Literatura y cocina como variantes de la creación
La mano de Marguerite Yourcenar
Por Sonia Montecino y Michle Sarde
Del Nuevo Extremo. 171 páginas
"El pan era la baguette francesa, recubierta a veces de animalitos de mantequilla (conejos, ardillas) que había fabricado en moldes de madera". Así relata Joan Howard una de las tantas comidas que compartió con la escritora francesa Marguerite Yourcenar en su casa de Estados Unidos, a la que llamaba Petite Plaisance.
Este recuerdo grafica muy bien la preocupación de Yourcenar, en el sentido de que cocinar no es sólo un placer en sí mismo, sino que el compartir y servir una comida implica preocupación por los demás, familia, amigos y, en definitiva, amor.
Michle Sarde y Sonia Montecino son las coautoras de La mano de Marguerite Yourcenar que se lee en distintos niveles. Por una parte, entrega el libro las recetas de la escritora francesa. Pero también representa un estudio acerca de ese recetario y sus hábitos y ética alimentaria, de su cotidianeidad, al tiempo que se preocupa de trazar conexiones entre la obra de Yourcenar y sus propias creencias alimenticias, en particular los nexos con su novela Memorias de Adriano.
Al respecto Sarde propone que muchas de las palabras que Yourcenar pone en boca de Adriano en relación con el comer son en realidad de la propia escritora.

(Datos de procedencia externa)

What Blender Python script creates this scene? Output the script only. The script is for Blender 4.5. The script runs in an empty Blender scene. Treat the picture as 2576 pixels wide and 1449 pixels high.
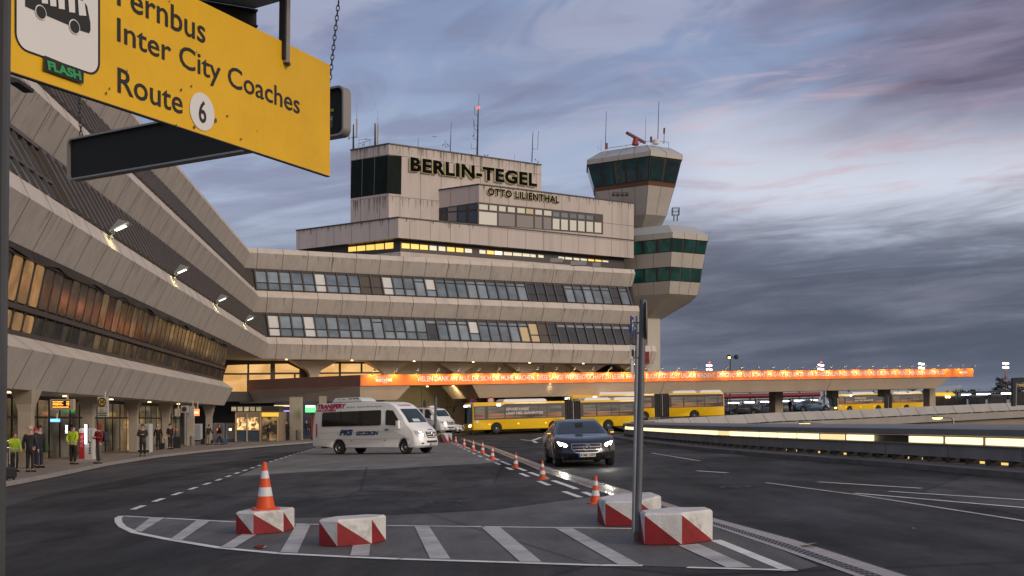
import bpy, bmesh, math, random
from mathutils import Vector, Matrix
from mathutils.geometry import tessellate_polygon
random.seed(7)
SC = bpy.context.scene
COL = SC.collection
R = math.radians

# ------------------------------------------------------------------ camera
F = 2800.0          # focal length in photo units (photo taken as 2576 x 1449)
EYE = 1.6
cam_d = bpy.data.cameras.new('camera'); cam = bpy.data.objects.new('camera', cam_d); COL.objects.link(cam)
cam.location = (0, 0, EYE); cam.rotation_euler = (R(90), 0, 0)
cam_d.sensor_width = 36; cam_d.lens = 36*F/2576
cam_d.shift_y = (1058-724.5)/2576
cam_d.clip_start = 0.1; cam_d.clip_end = 6000
SC.camera = cam
SC.view_settings.view_transform = 'Standard'; SC.view_settings.look = 'None'
SC.view_settings.exposure = 0.22; SC.view_settings.gamma = 1
SC.cycles.use_denoising = True
SC.cycles.max_bounces = 6; SC.cycles.diffuse_bounces = 3; SC.cycles.glossy_bounces = 3
SC.cycles.sample_clamp_indirect = 4

# ------------------------------------------------------------------ sky
SUN_EL, SUN_ROT = 9.0, 128.0      # low evening sun, behind the photographer's right shoulder, veiled by cloud
def make_world():
    w = bpy.data.worlds.new('World'); SC.world = w; w.use_nodes = True
    nt = w.node_tree; N = nt.nodes; L = nt.links; N.clear()
    def nd(t, **k):
        n = N.new(t)
        for a, b in k.items(): setattr(n, a, b)
        return n
    def mth(op, a, b=None, c=None, clamp=False):
        n = nd('ShaderNodeMath', operation=op); n.use_clamp = clamp
        for i, v in enumerate((a, b, c)):
            if v is None: continue
            if isinstance(v, (int, float)): n.inputs[i].default_value = v
            else: L.new(v, n.inputs[i])
        return n.outputs[0]
    def smooth(v, lo, hi):
        n = nd('ShaderNodeMapRange', interpolation_type='SMOOTHSTEP'); L.new(v, n.inputs[0])
        n.inputs[1].default_value = lo; n.inputs[2].default_value = hi
        return n.outputs[0]
    def mix(f, a, b):
        n = nd('ShaderNodeMix', data_type='RGBA')
        if isinstance(f, (int, float)): n.inputs[0].default_value = f
        else: L.new(f, n.inputs[0])
        for i, v in ((6, a), (7, b)):
            if isinstance(v, tuple): n.inputs[i].default_value = (*v, 1)
            else: L.new(v, n.inputs[i])
        return n.outputs[2]
    tc = nd('ShaderNodeTexCoord'); sep = nd('ShaderNodeSeparateXYZ'); L.new(tc.outputs['Generated'], sep.inputs[0])
    x, y, z = sep.outputs
    az = mth('ARCTAN2', x, y)
    hor = mth('SQRT', mth('ADD', mth('MULTIPLY', x, x), mth('MULTIPLY', y, y)))
    el = mth('DIVIDE', z, mth('MAXIMUM', hor, 0.05))
    def noise(sa, sz, tilt, scale, det, rough, off=0.0, dist=0.0):
        cb = nd('ShaderNodeCombineXYZ')
        L.new(mth('MULTIPLY', az, sa), cb.inputs[0])
        L.new(mth('MULTIPLY', mth('ADD', el, mth('MULTIPLY', az, tilt)), sz), cb.inputs[1]); cb.inputs[2].default_value = off
        n = nd('ShaderNodeTexNoise'); L.new(cb.outputs[0], n.inputs['Vector'])
        n.inputs['Scale'].default_value = scale; n.inputs['Detail'].default_value = det
        n.inputs['Roughness'].default_value = rough; n.inputs['Distortion'].default_value = dist
        return n.outputs['Fac']
    big = noise(2.2, 6.0, -0.12, 1.6, 4, 0.5, 3.1, 0.4)
    streak = noise(2.6, 17.0, -0.07, 1.9, 7, 0.58, 8.4, 0.6)
    fine = noise(5.0, 34.0, -0.05, 2.0, 6, 0.6, 1.7, 0.5)
    sky = nd('ShaderNodeTexSky', sky_type='NISHITA'); sky.sun_disc = False
    sky.sun_elevation = R(SUN_EL); sky.sun_rotation = R(SUN_ROT); sky.air_density = 1.2; sky.dust_density = 2.0
    nish = nd('ShaderNodeVectorMath', operation='SCALE'); L.new(sky.outputs[0], nish.inputs[0]); nish.inputs['Scale'].default_value = 0.10
    # clear part of the evening sky: pale near the cloud edge, lavender blue higher up
    base = mix(smooth(el, 0.10, 0.36), (0.47, 0.54, 0.67), (0.225, 0.29, 0.465))
    base = mix(0.10, base, nish.outputs[0])
    # soft veil of cloud over all of it
    veil = smooth(mth('ADD', mth('MULTIPLY', streak, 0.65), mth('MULTIPLY', big, 0.5)), 0.42, 0.78)
    base = mix(mth('MULTIPLY', veil, 0.8), base, (0.19, 0.205, 0.315))
    patch = noise(3.4, 9.0, -0.25, 1.5, 5, 0.5, 14.2, 0.9)
    base = mix(mth('MULTIPLY', smooth(patch, 0.50, 0.66), 0.50), base, (0.40, 0.415, 0.52)); base = mix(mth('MULTIPLY', smooth(patch, 0.50, 0.34), 0.55), base, (0.175, 0.185, 0.285))
    # bright opening to the right of the tower
    br = mth('MULTIPLY', smooth(az, 0.08, 0.20), mth('SUBTRACT', 1.0, smooth(mth('ABSOLUTE', mth('SUBTRACT', el, mth('ADD', 0.215, mth('MULTIPLY', mth('SUBTRACT', az, 0.25), -0.05)))), 0.01, 0.085)))
    base = mix(mth('MULTIPLY', br, 0.8), base, (0.60, 0.63, 0.72))
    pink = mth('MULTIPLY', mth('MULTIPLY', smooth(az, 0.0, 0.3), smooth(fine, 0.48, 0.72)), mth('SUBTRACT', 1.0, smooth(mth('ABSOLUTE', mth('SUBTRACT', el, 0.25)), 0.03, 0.12)))
    base = mix(mth('MULTIPLY', pink, 0.75), base, (0.55, 0.41, 0.47))
    # mauve cloud bank upper right
    mv = mth('MULTIPLY', smooth(mth('ADD', az, mth('MULTIPLY', mth('SUBTRACT', big, 0.5), 0.8)), 0.14, 0.42), mth('MULTIPLY', smooth(el, 0.20, 0.28), mth('SUBTRACT', 1.0, mth('MULTIPLY', smooth(el, 0.33, 0.40), 0.55))))
    mcol = mix(smooth(streak, 0.3, 0.75), (0.085, 0.078, 0.125), (0.24, 0.215, 0.31))
    base = mix(mth('MULTIPLY', mv, 0.92), base, mcol)
    # dark slate bank along the horizon, ragged top edge
    top = mth('ADD', mth('ADD', 0.178, mth('MULTIPLY', mth('SUBTRACT', streak, 0.5), 0.13)), mth('MULTIPLY', mth('SUBTRACT', fine, 0.5), 0.05))
    bank = smooth(mth('SUBTRACT', top, el), -0.03, 0.05)
    bankm = mth('MULTIPLY', bank, mth('ADD', 0.35, mth('MULTIPLY', smooth(az, -0.05, 0.17), 0.63)))
    bcol = mix(smooth(mth('ADD', mth('MULTIPLY', streak, 0.6), mth('MULTIPLY', fine, 0.4)), 0.36, 0.78), (0.072, 0.085, 0.122), (0.185, 0.195, 0.255))
    bcol = mix(smooth(el, 0.0, 0.06), (0.135, 0.165, 0.225), bcol)
    base = mix(bankm, base, bcol)
    # the evening glow fills the sky behind the photographer
    glow = mth('MULTIPLY', smooth(mth('ADD', mth('MULTIPLY', y, -0.66), mth('MULTIPLY', x, 0.75)), 0.10, 0.75), smooth(z, 0.02, 0.24))
    base = mix(glow, base, (1.02, 0.85, 0.70))
    zen = mth('MULTIPLY', smooth(z, 0.45, 0.8), 0.55); base = mix(zen, base, (0.16, 0.19, 0.27))
    base = mix(smooth(mth('MULTIPLY', z, -1.0), 0.0, 0.05), base, (0.05, 0.05, 0.055))
    bg = nd('ShaderNodeBackground'); L.new(base, bg.inputs[0]); bg.inputs[1].default_value = 1.0
    out = nd('ShaderNodeOutputWorld'); L.new(bg.outputs[0], out.inputs[0])
make_world()

sun_d = bpy.data.lights.new('sun', 'SUN'); sun_d.energy = 1.1; sun_d.angle = R(22); sun_d.color = (1, 0.88, 0.78)
sun = bpy.data.objects.new('sun', sun_d); COL.objects.link(sun)
_sd = Vector((math.sin(R(SUN_ROT))*math.cos(R(SUN_EL+12)), math.cos(R(SUN_ROT))*math.cos(R(SUN_EL+12)), math.sin(R(SUN_EL+12))))
sun.rotation_euler = _sd.to_track_quat('Z', 'Y').to_euler()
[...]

En un breve prólogo Montecino y Sarde plantean: "La mano...ha sido sinónimo de la habilidad femenina y su don de transformar lo crudo en cocido". Se puede leer aquello literalmente: tomar ingredientes y transformarlos en una comida, como se hace al amasar y hornear el pan, por ejemplo. Pero también hay ahí una metáfora: la mano que escribe toma las palabras y la "cocina": crea una obra, ya sea literaria, ensayística, crítica. Las autoras remarcan que esta increíble mujer habita los espacios cotidianos y también los intelectuales, de tal manera que puede manejar el lenguaje y la cocina al mismo tiempo: "Con la misma mano que se escribe, se amasa el pan todos los días".
Esta mujer que ha recorrido medio mundo, que vivió intensamente en Capri, en Maine o en París, amó las letras tanto como los fuegos de sus cocinas.